Scene modeling code data
================
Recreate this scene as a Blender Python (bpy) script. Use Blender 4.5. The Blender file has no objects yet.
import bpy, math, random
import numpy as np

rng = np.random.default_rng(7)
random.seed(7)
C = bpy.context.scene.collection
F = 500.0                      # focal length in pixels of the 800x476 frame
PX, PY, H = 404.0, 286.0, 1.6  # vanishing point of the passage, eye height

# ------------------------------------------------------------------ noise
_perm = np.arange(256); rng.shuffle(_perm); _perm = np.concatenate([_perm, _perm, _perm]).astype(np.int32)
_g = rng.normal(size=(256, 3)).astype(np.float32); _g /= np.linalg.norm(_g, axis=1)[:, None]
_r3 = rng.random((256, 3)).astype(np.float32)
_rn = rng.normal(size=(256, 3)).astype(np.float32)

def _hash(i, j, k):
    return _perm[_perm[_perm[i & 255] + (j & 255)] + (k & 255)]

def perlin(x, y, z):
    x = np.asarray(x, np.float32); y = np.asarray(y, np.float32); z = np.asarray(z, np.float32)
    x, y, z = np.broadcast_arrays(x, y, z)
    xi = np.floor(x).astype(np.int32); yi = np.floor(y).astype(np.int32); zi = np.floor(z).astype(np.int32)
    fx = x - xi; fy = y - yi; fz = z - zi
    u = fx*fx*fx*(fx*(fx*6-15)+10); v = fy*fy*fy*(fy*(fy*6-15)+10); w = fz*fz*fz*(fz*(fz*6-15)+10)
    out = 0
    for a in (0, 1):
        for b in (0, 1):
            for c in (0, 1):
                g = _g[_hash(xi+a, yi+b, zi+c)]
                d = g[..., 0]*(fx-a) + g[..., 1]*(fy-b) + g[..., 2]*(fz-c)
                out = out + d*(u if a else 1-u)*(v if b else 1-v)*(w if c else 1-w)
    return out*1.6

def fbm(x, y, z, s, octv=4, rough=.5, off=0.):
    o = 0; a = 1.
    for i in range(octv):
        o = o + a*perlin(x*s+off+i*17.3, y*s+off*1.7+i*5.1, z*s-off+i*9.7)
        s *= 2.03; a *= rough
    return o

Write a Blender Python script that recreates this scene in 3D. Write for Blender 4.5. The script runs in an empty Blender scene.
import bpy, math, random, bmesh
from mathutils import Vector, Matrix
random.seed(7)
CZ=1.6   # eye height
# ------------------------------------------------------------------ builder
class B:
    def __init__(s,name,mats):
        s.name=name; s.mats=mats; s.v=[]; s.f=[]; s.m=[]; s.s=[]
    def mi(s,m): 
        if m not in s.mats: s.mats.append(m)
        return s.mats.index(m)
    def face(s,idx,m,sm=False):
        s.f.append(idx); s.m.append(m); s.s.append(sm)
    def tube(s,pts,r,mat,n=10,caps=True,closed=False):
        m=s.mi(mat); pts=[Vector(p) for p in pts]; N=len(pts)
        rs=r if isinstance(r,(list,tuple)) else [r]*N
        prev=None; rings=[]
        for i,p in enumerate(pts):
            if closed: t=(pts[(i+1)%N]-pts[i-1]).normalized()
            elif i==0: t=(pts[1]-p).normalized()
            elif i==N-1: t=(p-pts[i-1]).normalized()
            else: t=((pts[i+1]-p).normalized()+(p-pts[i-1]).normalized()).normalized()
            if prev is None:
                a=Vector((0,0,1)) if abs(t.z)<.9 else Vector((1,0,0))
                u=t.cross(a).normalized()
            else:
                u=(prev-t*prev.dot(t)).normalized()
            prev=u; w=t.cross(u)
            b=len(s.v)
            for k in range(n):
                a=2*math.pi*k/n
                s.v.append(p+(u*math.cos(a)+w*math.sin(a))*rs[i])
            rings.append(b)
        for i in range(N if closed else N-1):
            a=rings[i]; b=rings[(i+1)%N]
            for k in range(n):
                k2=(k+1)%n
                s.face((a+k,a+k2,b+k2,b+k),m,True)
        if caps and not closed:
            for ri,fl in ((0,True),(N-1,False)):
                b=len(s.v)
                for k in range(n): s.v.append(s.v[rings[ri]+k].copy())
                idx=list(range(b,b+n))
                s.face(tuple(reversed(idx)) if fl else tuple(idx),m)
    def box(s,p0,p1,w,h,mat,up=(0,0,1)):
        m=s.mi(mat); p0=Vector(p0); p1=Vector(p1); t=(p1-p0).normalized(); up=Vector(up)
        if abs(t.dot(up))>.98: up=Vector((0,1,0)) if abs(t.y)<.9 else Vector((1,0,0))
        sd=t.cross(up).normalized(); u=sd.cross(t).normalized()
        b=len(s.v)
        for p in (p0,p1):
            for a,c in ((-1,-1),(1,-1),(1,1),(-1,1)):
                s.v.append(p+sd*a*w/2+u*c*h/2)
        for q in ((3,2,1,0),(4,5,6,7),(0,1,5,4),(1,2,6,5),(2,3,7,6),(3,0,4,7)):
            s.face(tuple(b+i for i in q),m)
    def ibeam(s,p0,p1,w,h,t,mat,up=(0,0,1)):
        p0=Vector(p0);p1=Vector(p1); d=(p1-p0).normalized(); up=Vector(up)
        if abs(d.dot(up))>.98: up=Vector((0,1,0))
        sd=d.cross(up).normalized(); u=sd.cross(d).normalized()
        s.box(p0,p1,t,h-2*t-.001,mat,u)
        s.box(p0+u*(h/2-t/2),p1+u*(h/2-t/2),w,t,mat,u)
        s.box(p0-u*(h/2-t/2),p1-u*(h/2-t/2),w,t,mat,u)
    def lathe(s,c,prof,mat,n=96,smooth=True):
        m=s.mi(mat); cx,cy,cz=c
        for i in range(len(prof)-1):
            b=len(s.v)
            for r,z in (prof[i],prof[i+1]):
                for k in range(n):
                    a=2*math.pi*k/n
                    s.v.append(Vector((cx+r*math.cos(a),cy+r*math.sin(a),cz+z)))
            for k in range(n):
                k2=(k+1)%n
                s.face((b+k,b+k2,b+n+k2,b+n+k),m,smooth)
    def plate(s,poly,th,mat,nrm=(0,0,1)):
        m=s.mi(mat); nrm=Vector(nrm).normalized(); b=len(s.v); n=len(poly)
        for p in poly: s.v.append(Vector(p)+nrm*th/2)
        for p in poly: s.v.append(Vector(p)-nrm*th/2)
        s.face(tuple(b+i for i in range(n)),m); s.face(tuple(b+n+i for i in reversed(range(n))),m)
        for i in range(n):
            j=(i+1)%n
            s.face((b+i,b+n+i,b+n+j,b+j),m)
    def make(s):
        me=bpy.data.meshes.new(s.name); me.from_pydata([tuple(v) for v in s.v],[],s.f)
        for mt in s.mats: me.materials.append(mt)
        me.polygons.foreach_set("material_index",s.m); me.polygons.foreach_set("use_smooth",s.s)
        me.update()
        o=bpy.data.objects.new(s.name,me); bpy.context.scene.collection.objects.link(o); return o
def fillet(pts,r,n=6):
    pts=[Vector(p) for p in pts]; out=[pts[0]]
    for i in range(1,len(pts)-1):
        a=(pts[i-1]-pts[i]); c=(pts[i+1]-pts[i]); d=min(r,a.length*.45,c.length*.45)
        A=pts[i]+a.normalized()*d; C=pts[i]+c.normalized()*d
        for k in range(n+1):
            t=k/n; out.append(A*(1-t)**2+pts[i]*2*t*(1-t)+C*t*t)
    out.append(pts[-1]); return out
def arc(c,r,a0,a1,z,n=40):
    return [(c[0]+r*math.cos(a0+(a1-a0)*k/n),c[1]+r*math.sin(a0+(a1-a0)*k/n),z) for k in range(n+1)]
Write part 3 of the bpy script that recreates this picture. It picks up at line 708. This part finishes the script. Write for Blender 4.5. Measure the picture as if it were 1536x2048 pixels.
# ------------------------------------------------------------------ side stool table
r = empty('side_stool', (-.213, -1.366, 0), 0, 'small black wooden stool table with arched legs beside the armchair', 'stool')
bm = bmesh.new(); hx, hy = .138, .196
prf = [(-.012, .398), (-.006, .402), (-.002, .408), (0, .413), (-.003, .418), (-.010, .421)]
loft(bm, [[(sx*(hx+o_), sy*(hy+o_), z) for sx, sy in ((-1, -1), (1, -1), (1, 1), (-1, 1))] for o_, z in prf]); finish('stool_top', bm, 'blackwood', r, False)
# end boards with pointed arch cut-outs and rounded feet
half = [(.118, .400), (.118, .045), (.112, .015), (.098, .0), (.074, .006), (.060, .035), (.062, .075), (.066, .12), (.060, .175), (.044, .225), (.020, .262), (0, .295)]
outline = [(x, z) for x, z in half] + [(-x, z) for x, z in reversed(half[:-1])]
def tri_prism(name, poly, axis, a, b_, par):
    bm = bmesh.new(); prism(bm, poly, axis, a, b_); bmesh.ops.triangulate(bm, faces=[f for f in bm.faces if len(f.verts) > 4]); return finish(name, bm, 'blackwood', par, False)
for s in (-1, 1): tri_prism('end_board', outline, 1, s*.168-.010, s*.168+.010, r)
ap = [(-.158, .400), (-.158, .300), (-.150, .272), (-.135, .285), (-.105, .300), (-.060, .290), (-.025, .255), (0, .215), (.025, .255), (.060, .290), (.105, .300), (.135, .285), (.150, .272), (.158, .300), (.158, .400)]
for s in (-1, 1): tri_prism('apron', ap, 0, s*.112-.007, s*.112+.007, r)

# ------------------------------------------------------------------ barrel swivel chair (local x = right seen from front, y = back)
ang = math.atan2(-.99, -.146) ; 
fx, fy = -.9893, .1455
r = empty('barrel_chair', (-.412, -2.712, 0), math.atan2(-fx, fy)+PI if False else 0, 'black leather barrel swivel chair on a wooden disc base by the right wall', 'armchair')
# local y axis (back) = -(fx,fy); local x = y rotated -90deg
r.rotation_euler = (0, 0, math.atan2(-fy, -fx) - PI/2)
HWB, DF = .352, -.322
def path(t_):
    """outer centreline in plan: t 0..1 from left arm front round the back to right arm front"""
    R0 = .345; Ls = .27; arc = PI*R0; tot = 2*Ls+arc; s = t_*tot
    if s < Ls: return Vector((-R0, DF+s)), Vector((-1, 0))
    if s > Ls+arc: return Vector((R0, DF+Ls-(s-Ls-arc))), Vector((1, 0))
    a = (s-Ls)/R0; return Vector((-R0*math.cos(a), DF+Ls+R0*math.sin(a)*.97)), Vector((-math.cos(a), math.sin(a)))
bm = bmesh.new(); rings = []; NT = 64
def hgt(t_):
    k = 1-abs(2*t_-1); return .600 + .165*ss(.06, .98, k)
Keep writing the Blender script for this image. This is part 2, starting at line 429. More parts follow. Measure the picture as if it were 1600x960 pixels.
================
Copy the lines from the start of the data verbatim, stopping after the line containing "PX, PY, H = 404.0, 286.0, 1.6".

Recreate this scene as a Blender Python (bpy) script. Use Blender 4.5. The Blender file has no objects yet.
import bpy, math, random
import numpy as np

rng = np.random.default_rng(7)
random.seed(7)
C = bpy.context.scene.collection
F = 500.0                      # focal length in pixels of the 800x476 frame
PX, PY, H = 404.0, 286.0, 1.6  # vanishing point of the passage, eye height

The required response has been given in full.